Applying the Helmholtz Decomposition theorem to linearized General Relativity leads to a gauge‐invariant formulation where the transverse‐traceless part of the metric perturbation describes gravitational waves in matter. Gravitational waves incident on a superconductor can be described by a linear London‐like constituent equation characterized by a “gravitational shear modulus” and a corresponding plasma frequency and penetration depth. Electric‐like and magnetic‐like gravitational tensor fields are defined in terms of the strain field of a gravitational wave. It is shown that in the DC limit, the magnetic‐like tensor field is expelled from the superconductor in a gravitational Meissner‐like effect.

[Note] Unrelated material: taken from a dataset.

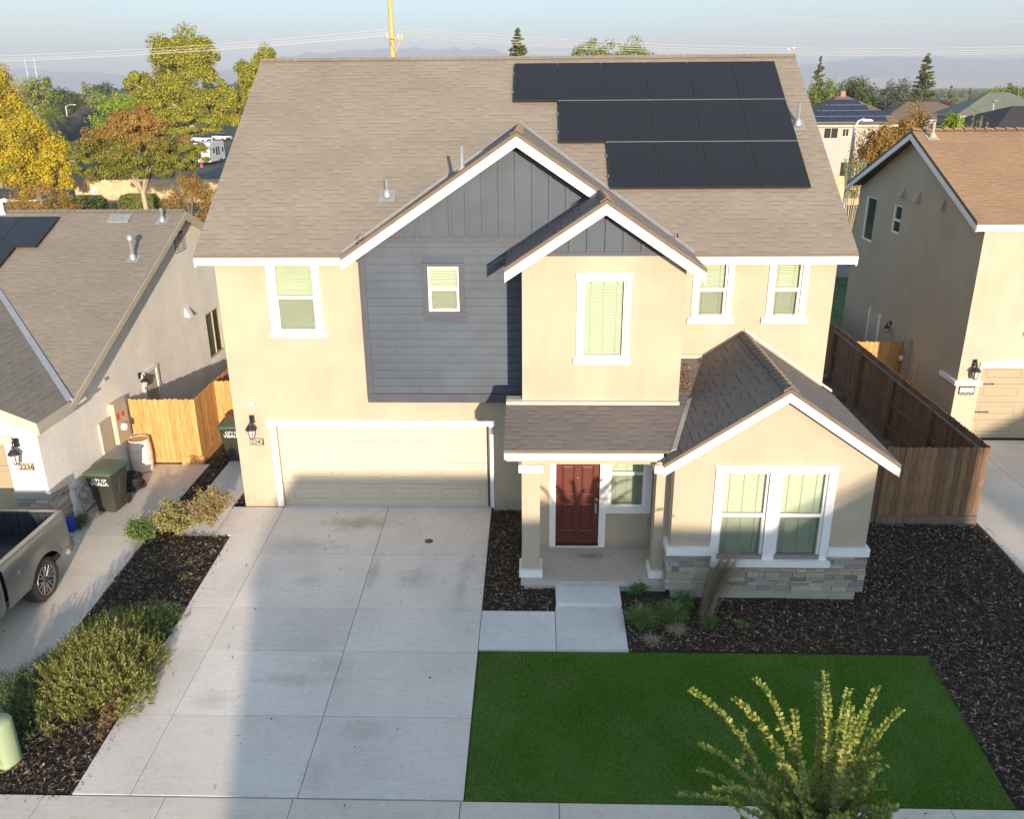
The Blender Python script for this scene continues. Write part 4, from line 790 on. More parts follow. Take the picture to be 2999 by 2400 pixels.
plumbing_vent(Q, (-10.34, 6.61, lz(6.61)), .38, slope=LS); plumbing_vent(Q, (-10.50, 4.79, lz(4.79)), .55, .05, slope=LS, cap=True)
m = MB(); m.lathe((-15.2, 7.0, lz(7.0)), [(.09, 0), (.055, .1), (.055, .3)], 12); m.tube([(-15.2, 7.0, lz(7)+.3), (-15.17, 7.0, lz(7)+.38), (-15.08, 7, lz(7)+.42), (-15., 7, lz(7)+.38)], .055, 10); m.build('roof_vent', WHITE, Q)
nl_ = Vector((0, -LS, 1)).normalized(); PL = lambda u, v, w: Vector((u, v, lz(v)))+nl_*(.05+.02*w)
m = MB(); m.hexa([PL(-11.93, 6.54, -2), PL(-11.32, 6.54, -2), PL(-11.32, 6.93, -2), PL(-11.93, 6.93, -2), PL(-11.93, 6.54, 0), PL(-11.32, 6.54, 0), PL(-11.32, 6.93, 0), PL(-11.93, 6.93, 0)])
for a in (-11.90, -11.45): m.hexa([PL(a, 6.58, 0), PL(a+.1, 6.58, 0), PL(a+.1, 6.89, 0), PL(a, 6.89, 0), PL(a, 6.58, .3), PL(a+.1, 6.58, .3), PL(a+.1, 6.89, .3), PL(a, 6.89, .3)], 1)
m.build('attic_vent', [METAL, GREYBOX], Q)
PL2 = lambda u, v, w: Vector((u, v, lz(v)))+nl_*(.085+.035*w); mk = solar(Q, PL2)
for i in range(6): mk(-13.36-1.08*(i+1)+.015, -13.36-1.08*i, 5.22, 6.70)
for i in range(5): mk(-13.93-1.08*(i+1)+.015, -13.93-1.08*i, 3.70, 5.19)

# ================================================================== RIGHT NEIGHBOUR
RH = thing('house', 'tan two-storey stucco house numbered 2250, on the right behind the brown fence', 'house', (0, 0, 0))
S2 = .413; qz = lambda y: 5.98+S2*(y-4.17); FRs = FXm(11.85); FRf = FY(4.4)
rw1 = (-12.64, -11.75, 4.19, 5.66); rw2 = (-10.22, -9.62, 4.79, 5.67)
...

The Cooper pair density is described by the Ginzburg‐Landau theory embedded in curved space‐time. The ionic lattice is modeled by quantum harmonic oscillators coupled to gravitational waves and characterized by quasi‐energy eigenvalues for the phonon modes. The formulation predicts the possibility of a dynamical Casimir effect since the zero‐point energy of the ionic lattice phonons is found to be modulated by the gravitational wave, in a quantum analog of a “Weber‐bar effect.” Applying periodic thermodynamics and the Debye model in the low‐temperature limit leads to a free energy density for the ionic lattice. Lastly, we relate the gravitational strain of space to the strain of matter to show that the response to a gravitational wave is far less for the Cooper pair density than for the ionic lattice. This predicts a charge separation effect in the superconductor as a result of the gravitational wave.